:: EXERCISE GOAL ::
Output exactly the lines that run from the line containing "core(b,lb,(np.array(green)*.5),.68)" through the line containing "lb=lobes_(c,rx,ry,H*.93,K,sd)", with both ends included.

:: THE INPUT ::
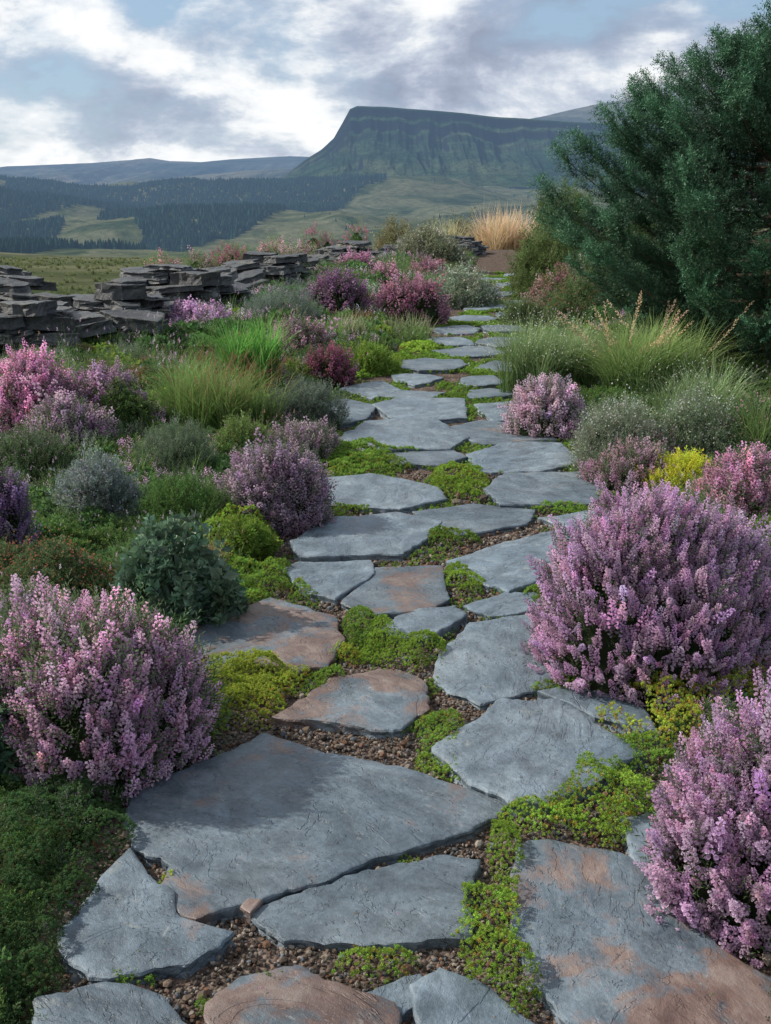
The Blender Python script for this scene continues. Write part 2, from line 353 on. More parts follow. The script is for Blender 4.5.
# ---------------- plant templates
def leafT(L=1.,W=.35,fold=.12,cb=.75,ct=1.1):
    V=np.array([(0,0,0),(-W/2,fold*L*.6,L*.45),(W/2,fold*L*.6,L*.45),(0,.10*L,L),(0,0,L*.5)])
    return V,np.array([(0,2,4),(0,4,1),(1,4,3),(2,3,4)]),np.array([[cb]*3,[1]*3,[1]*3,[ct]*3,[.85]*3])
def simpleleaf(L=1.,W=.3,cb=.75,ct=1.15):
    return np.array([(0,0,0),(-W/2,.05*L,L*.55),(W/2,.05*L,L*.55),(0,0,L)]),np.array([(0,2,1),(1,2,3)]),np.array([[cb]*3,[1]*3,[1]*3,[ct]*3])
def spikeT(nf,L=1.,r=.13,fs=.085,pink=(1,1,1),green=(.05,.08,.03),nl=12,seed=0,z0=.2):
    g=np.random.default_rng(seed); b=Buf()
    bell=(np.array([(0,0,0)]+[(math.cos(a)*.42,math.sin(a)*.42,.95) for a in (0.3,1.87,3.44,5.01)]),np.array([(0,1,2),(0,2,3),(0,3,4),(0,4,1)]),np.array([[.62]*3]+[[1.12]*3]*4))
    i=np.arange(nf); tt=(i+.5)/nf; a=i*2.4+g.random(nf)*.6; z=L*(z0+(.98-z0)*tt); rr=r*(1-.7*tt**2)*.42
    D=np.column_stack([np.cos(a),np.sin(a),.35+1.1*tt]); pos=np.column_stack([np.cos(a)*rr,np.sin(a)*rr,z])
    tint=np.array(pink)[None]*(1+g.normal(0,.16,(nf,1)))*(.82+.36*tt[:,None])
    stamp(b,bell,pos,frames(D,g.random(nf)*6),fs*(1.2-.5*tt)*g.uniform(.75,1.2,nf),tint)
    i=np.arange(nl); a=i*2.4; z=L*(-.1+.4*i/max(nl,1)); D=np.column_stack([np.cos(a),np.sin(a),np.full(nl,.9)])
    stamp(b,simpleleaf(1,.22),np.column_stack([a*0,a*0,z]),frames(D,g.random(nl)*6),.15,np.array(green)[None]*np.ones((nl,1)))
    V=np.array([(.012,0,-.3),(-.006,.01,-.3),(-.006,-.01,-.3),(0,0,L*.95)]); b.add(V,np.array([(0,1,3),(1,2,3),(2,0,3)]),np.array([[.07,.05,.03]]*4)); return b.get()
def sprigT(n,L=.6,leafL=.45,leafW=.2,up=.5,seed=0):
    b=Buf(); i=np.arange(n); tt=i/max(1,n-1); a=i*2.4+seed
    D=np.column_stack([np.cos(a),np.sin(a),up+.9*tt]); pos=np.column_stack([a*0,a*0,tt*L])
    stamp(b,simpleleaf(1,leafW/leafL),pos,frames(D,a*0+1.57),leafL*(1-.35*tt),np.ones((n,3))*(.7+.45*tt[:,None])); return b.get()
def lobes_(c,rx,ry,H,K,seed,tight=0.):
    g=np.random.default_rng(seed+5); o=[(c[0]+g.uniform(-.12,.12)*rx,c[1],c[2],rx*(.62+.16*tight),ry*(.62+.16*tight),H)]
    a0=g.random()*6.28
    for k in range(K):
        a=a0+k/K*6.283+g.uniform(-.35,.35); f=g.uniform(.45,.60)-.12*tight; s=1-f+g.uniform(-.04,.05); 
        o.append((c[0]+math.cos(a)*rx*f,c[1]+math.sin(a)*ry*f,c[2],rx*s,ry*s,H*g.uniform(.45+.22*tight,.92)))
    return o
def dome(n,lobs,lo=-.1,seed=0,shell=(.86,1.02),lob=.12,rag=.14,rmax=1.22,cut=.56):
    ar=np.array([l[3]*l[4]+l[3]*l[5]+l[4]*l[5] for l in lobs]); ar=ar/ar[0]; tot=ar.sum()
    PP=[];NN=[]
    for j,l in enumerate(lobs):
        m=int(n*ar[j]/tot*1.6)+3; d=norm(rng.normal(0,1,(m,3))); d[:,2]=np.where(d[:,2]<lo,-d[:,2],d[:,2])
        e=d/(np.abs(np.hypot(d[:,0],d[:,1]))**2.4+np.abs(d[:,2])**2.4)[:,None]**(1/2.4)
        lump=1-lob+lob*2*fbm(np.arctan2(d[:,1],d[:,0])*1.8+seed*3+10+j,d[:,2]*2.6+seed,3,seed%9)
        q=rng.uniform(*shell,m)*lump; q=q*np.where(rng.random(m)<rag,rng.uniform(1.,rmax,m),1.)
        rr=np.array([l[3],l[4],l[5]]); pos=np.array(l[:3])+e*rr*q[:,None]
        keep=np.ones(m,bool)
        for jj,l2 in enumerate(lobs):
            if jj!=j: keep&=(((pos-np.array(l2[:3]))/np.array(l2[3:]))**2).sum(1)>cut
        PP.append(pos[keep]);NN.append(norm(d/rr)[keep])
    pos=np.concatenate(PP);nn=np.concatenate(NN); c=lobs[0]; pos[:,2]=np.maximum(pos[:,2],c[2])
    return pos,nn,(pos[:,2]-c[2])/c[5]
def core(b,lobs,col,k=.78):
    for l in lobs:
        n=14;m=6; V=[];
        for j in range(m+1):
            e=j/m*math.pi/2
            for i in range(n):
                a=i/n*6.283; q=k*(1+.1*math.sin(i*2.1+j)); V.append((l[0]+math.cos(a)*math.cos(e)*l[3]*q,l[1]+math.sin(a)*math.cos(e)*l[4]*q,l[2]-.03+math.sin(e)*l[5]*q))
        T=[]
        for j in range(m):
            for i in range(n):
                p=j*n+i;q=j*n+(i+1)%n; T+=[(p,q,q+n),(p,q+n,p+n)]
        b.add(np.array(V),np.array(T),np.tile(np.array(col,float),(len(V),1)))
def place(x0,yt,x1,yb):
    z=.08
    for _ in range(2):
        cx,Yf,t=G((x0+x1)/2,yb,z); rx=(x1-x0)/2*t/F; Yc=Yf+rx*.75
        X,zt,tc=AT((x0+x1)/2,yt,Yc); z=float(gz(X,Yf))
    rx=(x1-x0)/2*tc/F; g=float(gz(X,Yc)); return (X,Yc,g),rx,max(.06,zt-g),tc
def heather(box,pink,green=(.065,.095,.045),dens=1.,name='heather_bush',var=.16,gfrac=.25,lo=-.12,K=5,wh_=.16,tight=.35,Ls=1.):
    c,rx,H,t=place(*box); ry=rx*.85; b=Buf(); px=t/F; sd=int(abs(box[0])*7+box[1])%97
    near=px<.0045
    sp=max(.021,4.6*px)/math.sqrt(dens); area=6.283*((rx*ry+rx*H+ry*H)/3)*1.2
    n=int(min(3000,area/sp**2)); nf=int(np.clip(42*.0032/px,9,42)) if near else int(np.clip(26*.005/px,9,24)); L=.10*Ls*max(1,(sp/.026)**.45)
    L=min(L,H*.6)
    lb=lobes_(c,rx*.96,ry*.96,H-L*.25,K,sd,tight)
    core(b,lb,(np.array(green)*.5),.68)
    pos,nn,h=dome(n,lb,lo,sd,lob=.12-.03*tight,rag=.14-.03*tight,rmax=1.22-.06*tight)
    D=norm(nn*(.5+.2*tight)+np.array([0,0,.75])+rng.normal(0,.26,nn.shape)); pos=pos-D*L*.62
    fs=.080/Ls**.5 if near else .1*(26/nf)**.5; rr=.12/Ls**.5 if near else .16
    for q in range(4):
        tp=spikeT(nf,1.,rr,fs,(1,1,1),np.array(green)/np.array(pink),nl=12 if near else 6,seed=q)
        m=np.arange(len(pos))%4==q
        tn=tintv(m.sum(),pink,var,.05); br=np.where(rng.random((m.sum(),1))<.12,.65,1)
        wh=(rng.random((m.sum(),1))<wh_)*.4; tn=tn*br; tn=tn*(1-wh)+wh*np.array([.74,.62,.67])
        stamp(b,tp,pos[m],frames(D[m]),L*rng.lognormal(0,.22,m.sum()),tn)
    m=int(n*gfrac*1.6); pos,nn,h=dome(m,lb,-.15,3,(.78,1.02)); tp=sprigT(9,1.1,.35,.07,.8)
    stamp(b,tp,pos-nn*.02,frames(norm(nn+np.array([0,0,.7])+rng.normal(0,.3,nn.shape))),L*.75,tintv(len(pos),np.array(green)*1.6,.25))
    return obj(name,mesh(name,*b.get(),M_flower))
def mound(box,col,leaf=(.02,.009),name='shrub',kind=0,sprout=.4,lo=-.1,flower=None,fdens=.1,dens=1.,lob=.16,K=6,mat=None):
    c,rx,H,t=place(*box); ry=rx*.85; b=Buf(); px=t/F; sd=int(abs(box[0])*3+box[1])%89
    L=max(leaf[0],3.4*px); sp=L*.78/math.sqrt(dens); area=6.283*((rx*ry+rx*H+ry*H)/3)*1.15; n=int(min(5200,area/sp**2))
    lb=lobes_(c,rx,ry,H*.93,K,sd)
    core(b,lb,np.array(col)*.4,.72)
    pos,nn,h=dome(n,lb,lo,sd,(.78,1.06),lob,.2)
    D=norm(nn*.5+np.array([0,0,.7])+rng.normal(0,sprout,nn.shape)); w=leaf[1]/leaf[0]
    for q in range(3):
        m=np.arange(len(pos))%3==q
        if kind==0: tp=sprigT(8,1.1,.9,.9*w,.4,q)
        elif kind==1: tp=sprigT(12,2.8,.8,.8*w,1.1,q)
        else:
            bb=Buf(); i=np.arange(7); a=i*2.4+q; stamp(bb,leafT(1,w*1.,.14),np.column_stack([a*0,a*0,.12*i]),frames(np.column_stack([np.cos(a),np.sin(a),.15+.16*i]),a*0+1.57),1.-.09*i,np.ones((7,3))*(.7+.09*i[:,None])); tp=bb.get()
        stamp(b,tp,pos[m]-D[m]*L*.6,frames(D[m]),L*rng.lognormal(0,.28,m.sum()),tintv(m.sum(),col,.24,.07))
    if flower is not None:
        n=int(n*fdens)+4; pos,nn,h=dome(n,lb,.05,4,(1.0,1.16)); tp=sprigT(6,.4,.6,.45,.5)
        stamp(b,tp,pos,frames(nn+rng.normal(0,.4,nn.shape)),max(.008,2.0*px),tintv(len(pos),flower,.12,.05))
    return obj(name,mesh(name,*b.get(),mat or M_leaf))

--

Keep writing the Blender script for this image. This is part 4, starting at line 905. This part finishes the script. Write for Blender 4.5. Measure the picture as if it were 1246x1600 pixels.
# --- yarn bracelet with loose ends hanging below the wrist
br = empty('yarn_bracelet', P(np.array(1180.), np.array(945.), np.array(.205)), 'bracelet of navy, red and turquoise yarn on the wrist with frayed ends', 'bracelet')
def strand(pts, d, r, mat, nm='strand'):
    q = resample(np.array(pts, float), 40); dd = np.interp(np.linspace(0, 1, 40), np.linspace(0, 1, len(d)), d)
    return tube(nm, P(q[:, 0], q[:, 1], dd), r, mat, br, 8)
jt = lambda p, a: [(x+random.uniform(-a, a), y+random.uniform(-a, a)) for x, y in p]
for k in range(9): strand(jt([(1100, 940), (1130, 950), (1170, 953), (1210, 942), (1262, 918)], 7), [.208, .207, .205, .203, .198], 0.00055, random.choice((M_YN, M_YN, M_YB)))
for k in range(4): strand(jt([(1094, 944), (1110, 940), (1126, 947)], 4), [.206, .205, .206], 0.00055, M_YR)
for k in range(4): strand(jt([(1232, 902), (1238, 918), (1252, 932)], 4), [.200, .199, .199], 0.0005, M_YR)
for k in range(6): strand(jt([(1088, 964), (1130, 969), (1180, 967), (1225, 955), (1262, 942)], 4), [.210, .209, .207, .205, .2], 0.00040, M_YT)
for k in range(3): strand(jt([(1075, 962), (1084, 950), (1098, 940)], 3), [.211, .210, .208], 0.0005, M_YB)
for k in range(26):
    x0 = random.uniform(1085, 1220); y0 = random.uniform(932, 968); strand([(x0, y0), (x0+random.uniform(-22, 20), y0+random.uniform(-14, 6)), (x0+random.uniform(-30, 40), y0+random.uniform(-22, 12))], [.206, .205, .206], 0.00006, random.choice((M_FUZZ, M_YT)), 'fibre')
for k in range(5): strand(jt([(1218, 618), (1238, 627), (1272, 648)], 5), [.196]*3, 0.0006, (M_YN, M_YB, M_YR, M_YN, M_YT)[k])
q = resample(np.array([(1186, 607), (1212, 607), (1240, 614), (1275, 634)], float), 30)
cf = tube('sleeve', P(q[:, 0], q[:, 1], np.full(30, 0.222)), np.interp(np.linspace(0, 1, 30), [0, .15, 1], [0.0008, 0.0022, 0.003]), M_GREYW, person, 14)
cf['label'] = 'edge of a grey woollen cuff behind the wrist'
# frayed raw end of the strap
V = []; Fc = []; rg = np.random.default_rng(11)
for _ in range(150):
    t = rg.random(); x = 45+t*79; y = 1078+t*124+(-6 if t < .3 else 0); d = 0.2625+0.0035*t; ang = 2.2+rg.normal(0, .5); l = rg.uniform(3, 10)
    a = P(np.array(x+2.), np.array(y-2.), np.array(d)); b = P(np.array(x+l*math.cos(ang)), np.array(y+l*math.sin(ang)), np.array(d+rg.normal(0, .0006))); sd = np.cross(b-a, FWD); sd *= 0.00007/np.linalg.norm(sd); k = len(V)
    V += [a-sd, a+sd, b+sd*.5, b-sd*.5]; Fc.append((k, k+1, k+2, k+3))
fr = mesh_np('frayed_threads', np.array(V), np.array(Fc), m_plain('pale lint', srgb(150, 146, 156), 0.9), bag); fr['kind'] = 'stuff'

...

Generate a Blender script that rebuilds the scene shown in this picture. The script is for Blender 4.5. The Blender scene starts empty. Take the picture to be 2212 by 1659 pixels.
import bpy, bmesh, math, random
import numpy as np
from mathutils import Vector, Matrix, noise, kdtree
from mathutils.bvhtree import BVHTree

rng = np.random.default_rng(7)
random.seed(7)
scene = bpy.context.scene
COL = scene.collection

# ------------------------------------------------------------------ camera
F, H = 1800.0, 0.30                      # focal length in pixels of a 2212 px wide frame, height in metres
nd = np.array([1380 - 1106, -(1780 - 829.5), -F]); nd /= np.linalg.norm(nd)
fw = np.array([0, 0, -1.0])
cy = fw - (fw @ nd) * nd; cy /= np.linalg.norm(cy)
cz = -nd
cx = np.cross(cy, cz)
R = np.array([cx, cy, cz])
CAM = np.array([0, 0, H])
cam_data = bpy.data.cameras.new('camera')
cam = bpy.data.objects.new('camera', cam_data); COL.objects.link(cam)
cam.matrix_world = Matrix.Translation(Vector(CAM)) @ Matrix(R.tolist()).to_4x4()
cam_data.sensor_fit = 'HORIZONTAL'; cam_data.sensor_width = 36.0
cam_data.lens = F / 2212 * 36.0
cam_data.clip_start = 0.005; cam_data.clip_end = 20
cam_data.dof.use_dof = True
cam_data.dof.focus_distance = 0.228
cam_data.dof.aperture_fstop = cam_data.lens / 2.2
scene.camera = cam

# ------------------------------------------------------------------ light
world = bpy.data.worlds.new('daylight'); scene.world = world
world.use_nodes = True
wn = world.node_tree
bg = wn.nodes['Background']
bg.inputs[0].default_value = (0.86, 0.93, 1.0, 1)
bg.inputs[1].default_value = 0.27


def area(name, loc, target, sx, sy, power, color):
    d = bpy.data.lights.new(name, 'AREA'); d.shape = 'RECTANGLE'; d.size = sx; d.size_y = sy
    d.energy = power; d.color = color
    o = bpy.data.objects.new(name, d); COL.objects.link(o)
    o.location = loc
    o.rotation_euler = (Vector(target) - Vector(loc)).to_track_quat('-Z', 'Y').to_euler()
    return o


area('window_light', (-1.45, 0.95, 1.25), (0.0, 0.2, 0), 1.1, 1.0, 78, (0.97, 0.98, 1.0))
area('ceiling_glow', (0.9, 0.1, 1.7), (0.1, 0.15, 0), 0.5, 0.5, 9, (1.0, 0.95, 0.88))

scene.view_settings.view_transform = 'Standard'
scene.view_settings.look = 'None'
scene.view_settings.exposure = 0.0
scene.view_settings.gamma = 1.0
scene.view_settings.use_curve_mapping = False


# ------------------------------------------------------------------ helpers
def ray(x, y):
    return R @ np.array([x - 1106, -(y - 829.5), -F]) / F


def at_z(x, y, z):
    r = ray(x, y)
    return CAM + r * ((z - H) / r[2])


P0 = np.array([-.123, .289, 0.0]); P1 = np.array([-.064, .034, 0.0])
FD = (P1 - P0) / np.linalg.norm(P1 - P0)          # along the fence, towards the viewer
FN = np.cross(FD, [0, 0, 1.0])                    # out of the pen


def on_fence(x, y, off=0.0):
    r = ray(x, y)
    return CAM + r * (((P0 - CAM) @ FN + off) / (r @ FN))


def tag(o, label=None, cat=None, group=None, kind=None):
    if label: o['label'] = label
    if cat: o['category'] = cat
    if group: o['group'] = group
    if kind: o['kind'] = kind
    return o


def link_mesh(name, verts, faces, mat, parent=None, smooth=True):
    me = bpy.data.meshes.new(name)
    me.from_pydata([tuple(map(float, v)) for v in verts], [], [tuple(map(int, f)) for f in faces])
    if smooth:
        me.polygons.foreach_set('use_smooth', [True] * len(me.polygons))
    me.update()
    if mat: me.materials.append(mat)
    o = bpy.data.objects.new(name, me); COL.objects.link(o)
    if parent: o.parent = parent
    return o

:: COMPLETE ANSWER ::
    core(b,lb,(np.array(green)*.5),.68)
    pos,nn,h=dome(n,lb,lo,sd,lob=.12-.03*tight,rag=.14-.03*tight,rmax=1.22-.06*tight)
    D=norm(nn*(.5+.2*tight)+np.array([0,0,.75])+rng.normal(0,.26,nn.shape)); pos=pos-D*L*.62
    fs=.080/Ls**.5 if near else .1*(26/nf)**.5; rr=.12/Ls**.5 if near else .16
    for q in range(4):
        tp=spikeT(nf,1.,rr,fs,(1,1,1),np.array(green)/np.array(pink),nl=12 if near else 6,seed=q)
        m=np.arange(len(pos))%4==q
        tn=tintv(m.sum(),pink,var,.05); br=np.where(rng.random((m.sum(),1))<.12,.65,1)
        wh=(rng.random((m.sum(),1))<wh_)*.4; tn=tn*br; tn=tn*(1-wh)+wh*np.array([.74,.62,.67])
        stamp(b,tp,pos[m],frames(D[m]),L*rng.lognormal(0,.22,m.sum()),tn)
    m=int(n*gfrac*1.6); pos,nn,h=dome(m,lb,-.15,3,(.78,1.02)); tp=sprigT(9,1.1,.35,.07,.8)
    stamp(b,tp,pos-nn*.02,frames(norm(nn+np.array([0,0,.7])+rng.normal(0,.3,nn.shape))),L*.75,tintv(len(pos),np.array(green)*1.6,.25))
    return obj(name,mesh(name,*b.get(),M_flower))
def mound(box,col,leaf=(.02,.009),name='shrub',kind=0,sprout=.4,lo=-.1,flower=None,fdens=.1,dens=1.,lob=.16,K=6,mat=None):
    c,rx,H,t=place(*box); ry=rx*.85; b=Buf(); px=t/F; sd=int(abs(box[0])*3+box[1])%89
    L=max(leaf[0],3.4*px); sp=L*.78/math.sqrt(dens); area=6.283*((rx*ry+rx*H+ry*H)/3)*1.15; n=int(min(5200,area/sp**2))
    lb=lobes_(c,rx,ry,H*.93,K,sd)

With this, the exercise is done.